A curve internally tangent to a sphere of radius $R$ has curvature at least $1/R$ at the point of tangency

Question

Suppose $a$ is an arc length-parametrized space curve with the property that $\|a(s)\| \leq \|a(s_0)\| = R$ for all $s$ sufficiently close to $s_0$. Prove that $k(s_0) \geq 1/R$.

So, I was going to consider the function $f(s) = \|a(s)\|^2$ but then the hint asks what we know about $f''(s_0)$? I am confused on how to link the two together and show from there that the curvature of $k(s_0) \geq 1/R$.

I know that we should use the second derivative test to see the local minima or maxima thus giving us if the curve points upward or downward, but I am a little lost at where to begin. I was told that $f(s_0)$ is constant, why? How come $f(s)$ is not a constant function here?

Answer 1

Here's what I think is going on, I'll let you fill in the details. The relevant definitions are all included here: http://en.wikipedia.org/wiki/Curvature#Curvature_of_space_curves

Because $a$ is parametrized by the arc-length, the curvature at a point $s$ is simply $\kappa(s) = ||a''(s)||$. Now imagine a curve $\gamma$ (also parametrized by the arc-length) whose image is the intersection of a sphere of radius $R$, and a plane passing through the origin in $\mathbb{R}^3$, and such that $\gamma(s_{0}) = a(s_{0})$ (and if you want $\gamma'(s_{0})= a'(s_{0})$); in this case the curvature of $\gamma$ at $s_{0}$ (and at any other point for that matter) is simply $\kappa(s_{0}) = 1/R$.

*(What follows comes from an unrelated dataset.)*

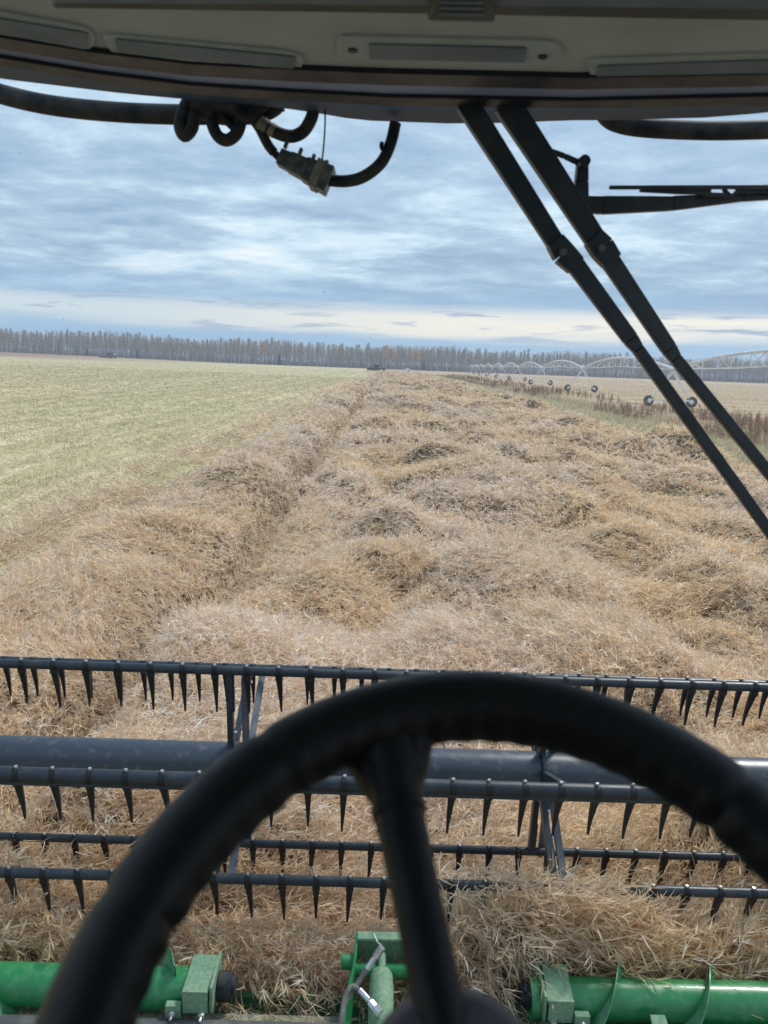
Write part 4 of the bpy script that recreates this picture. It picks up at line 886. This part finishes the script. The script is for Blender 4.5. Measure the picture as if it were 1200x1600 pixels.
# ------------------------------------------------------------------ cab: roof lining, shade, glass, outside roof lip
def build_cab():
    ZL = EYE + .43
    xs = [-260, -120, 0, 150, 300, 450, 600, 750, 900, 1050, 1200, 1330, 1460]
    c0 = np.interp(xs, [-260, 0, 150, 300, 450, 600, 900, 1200, 1460], [15, 65, 89, 107, 115, 121, 128, 123, 100])
    def curve(dy, z): return [atZ(x, y + (dy if not callable(dy) else dy(x)), z) for x, y in zip(xs, c0)]
    cab = empty('cab_shell', (0, 0, EYE - 1.35), 0, 'beige cab roof lining with recessed slots above the windscreen', 'cab interior'); off = Vector((0, 0, EYE - 1.35))
    def strip(name, A, B, th, mt, parent=cab, o_=off, bev=0):
        t = MB(); n = len(A)
        for p in list(A) + list(B): t.v.append(tuple(Vector(p) - o_))
        for p in list(A) + list(B): t.v.append(tuple(Vector(p) - o_ + Vector((0, 0, th))))
        for i in range(n - 1):
            t.face((i, i + 1, n + i + 1, n + i)); t.face((2 * n + i, 3 * n + i, 3 * n + i + 1, 2 * n + i + 1))
            t.face((i, 2 * n + i, 2 * n + i + 1, i + 1)); t.face((n + i, n + i + 1, 3 * n + i + 1, 3 * n + i))
        for k_ in (0, n - 1): t.face((k_, n + k_, 3 * n + k_, 2 * n + k_))
        return t.build(name, mt, parent, bev)
    F0 = curve(0, ZL); back = [Vector((p.x * 1.0, -.95, ZL)) for p in F0]
    strip('roof_lining', F0, back, .03, M['liner'])
    t = MB(); t.box((0, -1.0, .55), (1.9, .05, 2.4)); t.build('rear_wall', M['cab'], cab)
    t = MB(); t.box((0, -.05, -.03), (1.9, 1.9, .05)); t.build('cab_floor', M['cab'], cab)
    # slots: rounded lips with dark plates painting the shade of each recess, laid on the lining
    def quad(pts, z): return [atZ(x, y, z) - off for x, y in pts]
    def rounded(P, r_=.014, k_=5):
        out = []; n = len(P)
        for i in range(n):
            p, a, b = P[i], P[i - 1], P[(i + 1) % n]; da = (a - p); db = (b - p); ra = min(r_, da.length * .45); rb = min(r_, db.length * .45)
            s0, s1 = p + da.normalized() * ra, p + db.normalized() * rb
            for j in range(k_ + 1): f = j / k_; out.append(s0 * (1 - f) ** 2 + p * 2 * f * (1 - f) + s1 * f * f)
        return out
    slots = [([(-60, 8), (135, 43), (152, 60), (140, 82), (-60, 50)], [(-60, 20), (138, 53), (136, 78), (-60, 42)]),
             ([(160, 60), (165, 54), (455, 81), (478, 92), (468, 112), (175, 86)], [(180, 62), (462, 90), (459, 109), (184, 82)]),
             ([(526, 60), (535, 57), (865, 65), (882, 78), (872, 101), (545, 96), (526, 86)], [(576, 70), (822, 76), (820, 98), (578, 93)]),
             ([(914, 98), (925, 93), (1260, 82), (1260, 127), (925, 124)], [(932, 104), (1260, 93), (1260, 121), (932, 123)])]
    for i, (lip, ins) in enumerate(slots):
        t = MB(); t.prism(rounded(quad(lip, ZL - .004), .022), (0, 0, .006)); lo = t.build('slot_lip', M['lip'], cab, .0015)
        t = MB(); t.prism(rounded(quad(ins, ZL - .0065), .006), (0, 0, .005)); t.build('slot_shadow', M['slot'], lo)
        t = MB(); P = rounded(quad(ins, ZL - .0045), .006)
        if i == 2:
            for x, y in ((551, 78), (848, 88)):
                p = atZ(x, y, ZL - .0045) - off; s = MB(); s.tube([p - Vector((0, 0, .002)), p + Vector((0, 0, .004))], .0065, 16); s.build('screw_recess', M['gasket'], lo)  # dark disc paints the shade inside the screw hole
    # dark line, trim strip and gasket along the top of the windscreen
    F1 = curve(lambda x: 12, ZL - .008); F1b = curve(lambda x: -6, ZL - .008)
    strip('dark_trim_line', F1b, F1, .012, M['gasket'])
    d2 = lambda x: float(np.interp(x, [-260, 0, 300, 600, 900, 1200, 1460], [24, 26, 27, 31, 30, 28, 24]))
    d3 = lambda x: float(np.interp(x, [-260, 0, 300, 600, 900, 1200, 1460], [36, 38, 40, 44, 42, 42, 36]))
    strip('trim_strip', curve(9, ZL + .004), curve(lambda x: d2(x) + 3, ZL + .004), .01, M['frit'])
    strip('gasket', curve(d2, ZL - .002), curve(d3, ZL - .002), .014, M['gasket'])
    p = atZ(688, 152, ZL + .003) - off; t = MB(); t.tube([p - Vector((0, 0, .003)), p + Vector((0, 0, .003))], .007, 14); t.build('trim_button', M['gasket'], cab)
    # windscreen: curved clear pane with dust specks
    gl = bpy.data.materials.new('clear_glass'); gl.use_nodes = True; g = gl.node_tree; g.nodes.clear(); ou = g.nodes.new('ShaderNodeOutputMaterial'); tr = g.nodes.new('ShaderNodeBsdfTransparent'); tr.inputs[0].default_value = (.945, .972, .985, 1); g.links.new(tr.outputs[0], ou.inputs[0])
    top = curve(lambda x: (d2(x) + d3(x)) / 2, ZL + .006); t = MB(); n = len(top); K = 6
    for k_ in range(K + 1):
        f = k_ / K
        for p in top: t.v.append(tuple(Vector((p.x, p.y + .05 * math.sin(f * math.pi) - .18 * f, p.z - 1.75 * f)) - off))
    for k_ in range(K):
        for i in range(n - 1): t.face((k_ * n + i, k_ * n + i + 1, (k_ + 1) * n + i + 1, (k_ + 1) * n + i))
    ws = empty('windscreen', off, 0, 'large clear curved windscreen with a few dust specks', 'windscreen')
    t.build('pane', gl, ws)
    t = MB(); rr = random.Random(9)
    for _ in range(260):
        u = rr.uniform(-.9, .9); f = rr.random() ** 1.6 * .8; yy = np.interp(u, [p.x for p in top], [p.y for p in top]); c = Vector((u, float(yy) + .05 * math.sin(f * math.pi) - .18 * f - .001, ZL - 1.75 * f)) - off
        s = rr.uniform(.0004, .0009) * (2.0 if rr.random() < .12 else 1); t.box(c, (s, .0003, s * rr.uniform(.6, 1.4)))
    t.build('dust_specks', M['dust_ledge'], ws)
    # roller shade rail with pull tab
    sh = empty('sun_shade', atZ(700, 0, ZL - .03), 0, 'dark rolled sun shade rail with a ribbed pull tab', 'sun shade'); so_ = sh.location.copy()
    A = [atZ(x, y, ZL - .03) for x, y in ((82, -40), (600, -40), (1000, -40), (1330, -40))]; B = [atZ(x, y, ZL - .03) for x, y in ((82, 14), (600, 22), (1000, 30), (1330, 36))]
    B2 = [atZ(x, y, ZL - .038) for x, y in ((82, 6), (600, 9), (1000, 13), (1330, 17))]
    strip('rail', A, B, .028, M['rail'], sh, so_, .003); strip('rolled_cloth', [p + Vector((0, -.02, -.008)) for p in A], B2, .008, M['slot'], sh, so_, .002)
    t = MB(); t.prism([atZ(x, y, ZL - .046) - so_ for x, y in ((683, -30), (766, -30), (773, 36), (668, 34))], (0, 0, .018)); tb = t.build('pull_tab', M['rail'], sh, .003)
    t = MB()
    for y in (3, 12, 21): t.prism([atZ(x, y + dy, ZL - .048) - so_ for x, dy in ((686, 0), (756, 1), (756, 4), (686, 3))], (0, 0, .004))
    t.build('tab_rib', M['slot'], tb)
    # outside roof lip
    rf = empty('roof_overhang', off, 0, 'dusty blue-grey underside of the cab roof overhanging the windscreen outside', 'cab roof')
    ys_ = lambda x: float(np.interp(x, [-260, 0, 100, 200, 290, 400, 480, 560, 700, 800, 890, 940, 1100, 1200, 1460], [80, 123, 135, 147, 155, 164, 174, 188, 193, 192, 188, 188, 184, 176, 140])) 
    A = [atZ(x, y + d3(x) - 4, ZL + .012) for x, y in zip(xs, c0)]; xx = list(range(-260, 1461, 40)); B = [atZ(x, ys_(x), ZL + .035) for x in xx]
    A = [atZ(x, float(np.interp(x, xs, c0)) + d3(x) - 5, ZL + .012) for x in xx]; Bm = [a.lerp(b, .45) + Vector((0, 0, .004)) for a, b in zip(A, B)]
    strip('underside', A, Bm, .05, M['roof'], rf, off); strip('lip', Bm, B, .06, mat('roof_lip', (0.008, 0.04, 0.12), .6, 0, .3, col2=(.05, .08, .12), scale=8), rf, off)
build_cab()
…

Now we know that $||a(s)|| \leq ||a(s_{0})|| = R$ for $s$ close to $s_{0}$. If you think about this geometrically, this means that near $s_{0}$, the curve $a$ does not leave the sphere of radius $R$; in fact it may even curve inward. Therefore, it is not too hard to see that $||a''(s_{0})|| \geq ||\gamma''(s_{0})||$, or in other words, $\kappa(s_{0}) \geq 1/R$.

Answer 2

Some intermediate hints:

1. We are given that $\Vert a(s) \Vert \leq \Vert a(s_0)\Vert$ for all $s$ near $s_0$. Squaring both sides tells us that $f(s) \leq f(s_0)$ for all $s$ near $s_0$. In other words, $s = s_0$ is a local max for the function $f$. What does that imply about $f''(s_0)$?

2. You should compute $f''(s_0)$ as the hint says. This means that you'll have to compute $f'(s)$, then its derivative $f''(s)$, then finally plug in $f''(s_0)$. To compute these derivatives, you should use that $f(s) = \Vert a(s) \Vert^2 = \langle a(s), a(s) \rangle$, and use the product rule for inner products: $$\frac{d}{ds}\langle F(s), G(s) \rangle = \langle F'(s), G(s) \rangle + \langle F(s), G'(s) \rangle.$$

3. Finally, once you've computed $f''(s)$ and also used Hint 1, you should get an inequality. At this point, you might want to apply the Cauchy-Schwarz Inequality $$\left|\langle v,w \rangle\right| \leq \Vert v \Vert \Vert w \Vert.$$ You'll also want to remember that since $a(s)$ is unit speed, we have $\Vert a'(s) \Vert = 1$ for all $s$.